Local farmers might be in for a rude shock after millers brought into the country an extra eight million bags of cheap maize.

This also brings into question the Government’s maize subsidy programme, in which the State was to spend about Sh6.5 billion but might have spent at least Sh17 billion.  

After a drought that depressed maize harvest and pushed up the price of a 2kg flour packet to Sh200, Mexico, Zambia, South Africa, Malawi and Ethiopia were identified as potential sources.

Shortfall

A shortfall of five million bags was projected until the next harvest.

“The year under review saw the introduction of duty-free imports of maize by flour millers,” said the Kenya National Bureau of Statistics in its the 2018 Economic Survey.

“This resulted to a 9.8 per cent increase in production of maize flour to 669.4 thousand tonnes in 2017.”

Farmers should now expect lower prices for their commodity after the latest data showed that the market was flooded with cheap imported maize.

Over 51 million bags of cheap maize were supplied to the market in 2017 as importers took advantage of the Government’s decision to open its borders under the maize subsidy programme to sneak into the country the extra maize.  

About 42 million bags of maize are supplied into the domestic market annually and go into food, animal feeds, processed food, waste, seed and other utilities.   

However, data from the Kenya National Bureau of Statistics shows that Kenya imported a record 14 million bags of duty-free maize from Mexico, South Africa, Uganda, Ukraine and Russia, a situation that saw supply of this critical foodstuff surpass domestic consumption.

Farmers might be looking at Government to mop up their extra maize, but there is only as much the Strategic Grain Reserve can take.

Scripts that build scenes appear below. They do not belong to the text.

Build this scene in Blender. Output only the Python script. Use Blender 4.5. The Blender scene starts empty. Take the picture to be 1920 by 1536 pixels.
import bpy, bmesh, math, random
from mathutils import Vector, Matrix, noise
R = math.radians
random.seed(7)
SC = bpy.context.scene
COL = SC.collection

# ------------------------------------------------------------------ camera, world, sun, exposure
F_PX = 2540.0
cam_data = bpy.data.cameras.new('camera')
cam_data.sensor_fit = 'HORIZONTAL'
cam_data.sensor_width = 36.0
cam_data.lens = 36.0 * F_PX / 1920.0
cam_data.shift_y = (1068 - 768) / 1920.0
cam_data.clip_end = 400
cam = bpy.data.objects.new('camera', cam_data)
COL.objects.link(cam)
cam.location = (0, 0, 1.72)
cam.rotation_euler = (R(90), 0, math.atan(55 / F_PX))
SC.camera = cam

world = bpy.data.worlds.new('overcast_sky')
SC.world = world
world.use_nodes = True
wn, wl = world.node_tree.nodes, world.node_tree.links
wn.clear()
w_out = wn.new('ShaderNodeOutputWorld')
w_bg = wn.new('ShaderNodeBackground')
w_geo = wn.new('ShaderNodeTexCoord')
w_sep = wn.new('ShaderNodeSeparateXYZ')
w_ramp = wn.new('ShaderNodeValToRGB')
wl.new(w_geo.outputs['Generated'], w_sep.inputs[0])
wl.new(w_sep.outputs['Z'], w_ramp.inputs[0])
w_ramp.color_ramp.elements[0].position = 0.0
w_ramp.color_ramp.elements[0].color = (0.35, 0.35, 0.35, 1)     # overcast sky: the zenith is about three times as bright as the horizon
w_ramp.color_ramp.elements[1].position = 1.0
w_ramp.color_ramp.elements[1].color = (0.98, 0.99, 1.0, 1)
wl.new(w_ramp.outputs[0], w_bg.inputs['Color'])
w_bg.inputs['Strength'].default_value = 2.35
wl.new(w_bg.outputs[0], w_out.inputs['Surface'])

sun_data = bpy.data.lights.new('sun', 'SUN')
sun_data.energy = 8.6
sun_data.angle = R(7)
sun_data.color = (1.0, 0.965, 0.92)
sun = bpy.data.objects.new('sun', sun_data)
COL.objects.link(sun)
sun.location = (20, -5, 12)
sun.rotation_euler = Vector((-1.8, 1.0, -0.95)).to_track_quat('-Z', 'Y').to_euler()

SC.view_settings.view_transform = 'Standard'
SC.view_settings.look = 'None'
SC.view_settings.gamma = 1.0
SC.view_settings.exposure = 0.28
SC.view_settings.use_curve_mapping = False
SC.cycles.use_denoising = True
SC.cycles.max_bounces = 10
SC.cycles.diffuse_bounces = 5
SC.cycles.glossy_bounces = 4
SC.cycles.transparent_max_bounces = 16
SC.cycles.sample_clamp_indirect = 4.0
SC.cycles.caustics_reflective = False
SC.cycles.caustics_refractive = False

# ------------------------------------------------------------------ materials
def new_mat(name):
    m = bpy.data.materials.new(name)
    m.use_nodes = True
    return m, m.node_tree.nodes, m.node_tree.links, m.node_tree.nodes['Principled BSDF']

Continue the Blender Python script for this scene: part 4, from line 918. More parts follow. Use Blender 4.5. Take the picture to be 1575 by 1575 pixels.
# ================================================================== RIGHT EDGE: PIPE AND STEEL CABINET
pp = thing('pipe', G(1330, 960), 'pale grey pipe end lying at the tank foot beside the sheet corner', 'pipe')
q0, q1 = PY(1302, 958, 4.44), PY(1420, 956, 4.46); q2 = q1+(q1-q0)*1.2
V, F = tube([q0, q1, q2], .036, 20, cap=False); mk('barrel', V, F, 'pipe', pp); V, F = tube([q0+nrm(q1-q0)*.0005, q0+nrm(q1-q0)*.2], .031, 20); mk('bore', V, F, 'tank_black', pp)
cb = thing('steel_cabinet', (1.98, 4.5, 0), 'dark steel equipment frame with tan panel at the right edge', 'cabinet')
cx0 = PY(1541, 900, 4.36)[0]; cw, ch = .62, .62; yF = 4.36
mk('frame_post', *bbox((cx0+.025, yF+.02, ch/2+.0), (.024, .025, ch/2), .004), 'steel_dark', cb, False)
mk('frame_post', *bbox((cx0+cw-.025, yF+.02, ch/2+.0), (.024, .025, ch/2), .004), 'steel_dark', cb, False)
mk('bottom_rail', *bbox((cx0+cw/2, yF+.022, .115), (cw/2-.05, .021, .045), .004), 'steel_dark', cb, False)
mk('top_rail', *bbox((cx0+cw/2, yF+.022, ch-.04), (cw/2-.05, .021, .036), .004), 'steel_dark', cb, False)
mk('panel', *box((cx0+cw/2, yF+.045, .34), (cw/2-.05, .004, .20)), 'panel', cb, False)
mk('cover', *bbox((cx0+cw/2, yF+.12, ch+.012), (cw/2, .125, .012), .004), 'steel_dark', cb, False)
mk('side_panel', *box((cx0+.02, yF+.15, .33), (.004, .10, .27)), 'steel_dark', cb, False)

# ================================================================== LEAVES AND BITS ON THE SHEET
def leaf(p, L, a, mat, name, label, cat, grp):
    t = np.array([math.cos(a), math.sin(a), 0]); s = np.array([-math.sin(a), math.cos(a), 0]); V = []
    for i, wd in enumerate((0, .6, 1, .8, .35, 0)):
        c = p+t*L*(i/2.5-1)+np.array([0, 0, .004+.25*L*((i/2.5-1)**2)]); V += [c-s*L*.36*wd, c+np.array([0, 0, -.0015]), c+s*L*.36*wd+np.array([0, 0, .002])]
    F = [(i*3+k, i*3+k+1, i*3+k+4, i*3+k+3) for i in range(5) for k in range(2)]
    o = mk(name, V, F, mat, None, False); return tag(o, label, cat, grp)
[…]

Already, Government silos are full, overrun after the State announced last November that it would buy 2.4 million bags of maize at Sh3,200.

And in what is a clear indication of a flooded market, the Government, through the National Cereals and Produce Board (NCPB), last week announced that it was selling about 653,496 bags to registered millers at Sh2,300 per bag, in what it described as a “grain refreshing exercise.”

Reduced production

After a debilitated drought that reduced the production of maize and pushed up the prices of the commodity, the Government removed the 50 per cent duty charged on maize imported from outside the East African market.

Moreover, after buying the maize from importers at Sh3,600 per bag it sold it to millers at a subsidized price of Sh2,300.   

Imports from Mexico alone were valued at a staggering Sh19.1 billion. And with importers getting a 90-kilogramme at Sh2,400, the country imported about eight million bags of non-GMO white maize from the North American country.